Banks has always been a between-the-lines lyricist– his default is somewhere between opaque and lazy free association. With each new song, though, it becomes less certain that there was ever anything worth searching for between the lines in the first place. [...] “No I in Threesome”, ostensibly about convincing a girlfriend to invite her friend into bed, is either a hilarious parody of an embarrassingly self-serious Paul Banks song– or just an embarrassingly self-serious ménage a blah. (It’s not both.)
And for those of us who savor the convolutions of Banks’ lyrical drivel, there’s “No I in Threesome,” which turns out to be not a Fall Out Boy outtake but a stomach-challengingly sincere love song
A shame that Our Love to Admire won’t do much beside inspire more fan blogs devoted to Banksian poesy.
[...]
The tune you’ll probably find on the most CD-R’s is the awesomely titled “No I in Threesome,” which shows Banks’ command of the poetics of illiteracy at its most fulsome.
Finally, the point of my post – Banks’ poesy of destruction. Of all the elements of the album the lyrical content and delivery is probably the closest to truly progressive[4].
I’ve never really been able to make a strong case for or against the poetic value of any contemporary music lyrics[5] but I find Interpol’s lyrics to be skillfully chosen and fitting to the ambivalence and tone of Banks’ psyche. It is about disillusionment about blow jobs and the liteweight horror of being wound up in the lint in your own superstar navel. For exactly the reasons that many critics trash the lyrics I rate them – they’re ambiguous, seemingly random and often incoherent.
My life (modern life) is ambiguous, seemingly random and often incoherent.
Here are a portion of the lyrics of The Scale
I have a sequin for an eye
Pick a rose and hide my face
This is a bandit’s life
It comes and goes and mends the breaks
Under a molten sky, beyond the road, we lie in wait
You think they know us now?
Wait ’til the stars come out
Reading these they loose just about all of their value. The only way for them to make sense is to hear them sung – get the song.

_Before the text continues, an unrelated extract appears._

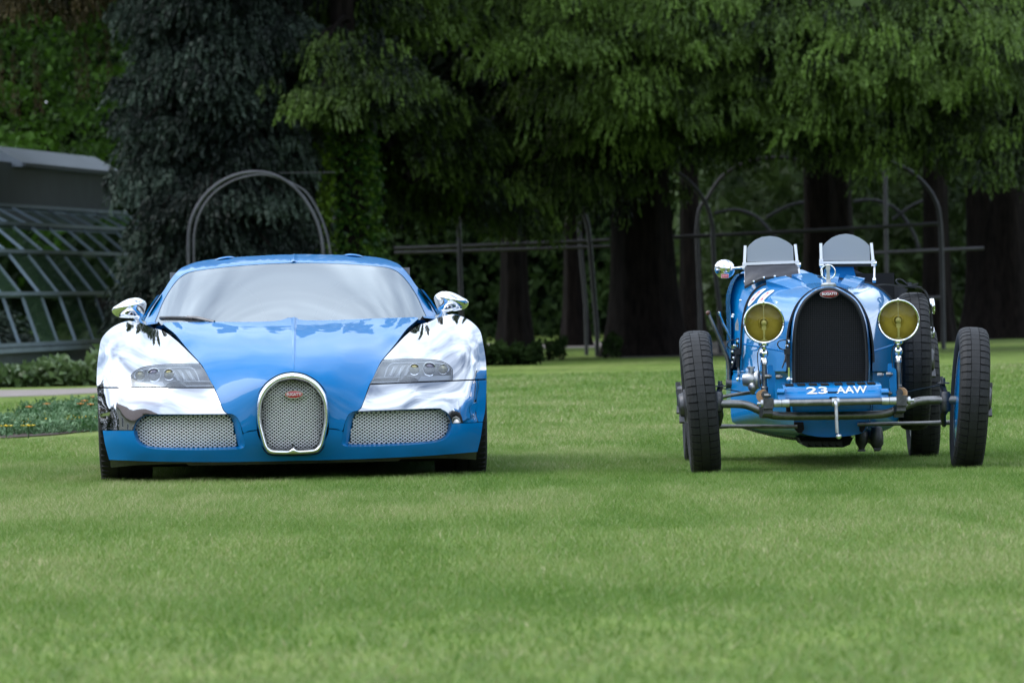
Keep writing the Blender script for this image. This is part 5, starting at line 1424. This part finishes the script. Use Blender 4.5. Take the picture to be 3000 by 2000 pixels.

The only way for them to make sense is to hear them sung. You need to hear them sung because of the only powerful item on the album – not his voice[6], but the phrasing, the phrasing, the phrasing.
There is nothing that I rate more highly in a vocal performance than the phrasing – the way and shape in which the words are delivered.
The phrasing is what makes Bruce Springsteen’s I’m on Fire[7] so radically superior to Taylor Hicks’ atrocity of a cover of the same song.
It’s the phrasing that makes Axl Rose and Billy Corgan work as vocalists and it is the phrasing that makes Beyonce better than anyone else on the planet.
And in this Banks succeeds. His lyrics may be a jumble and the music of his band relatively standard and tame, but he has a turn of phrase, a way to sing the same line differently in different parts of the song that makes Interpol valuable.
Get The Scale, listen to the variations in delivery of ‘I have a sequin for an eye, pick a rose’ – that’s where the value in this album is to be found.
[1] Taking the lead from Editors and The Killers(?)
[2] Oh, how I long for the days of Gomez’s first and second albums.
[3] I have very much the same opinion of both The Killers and Editors – 3 or 4 massive songs and the rest is patchy.
[4] The music, certainly, does not break new ground.
[5] Except maybe for some of Anthony Kiedis’ stellar work.
[6] Which is good and strong and more than reminiscent of Ian Curtis’s
[7] ‘Hey little girl is your daddy home, did he go and leave you all alone uh-huh, I got a bad desire, oh I’m on fire.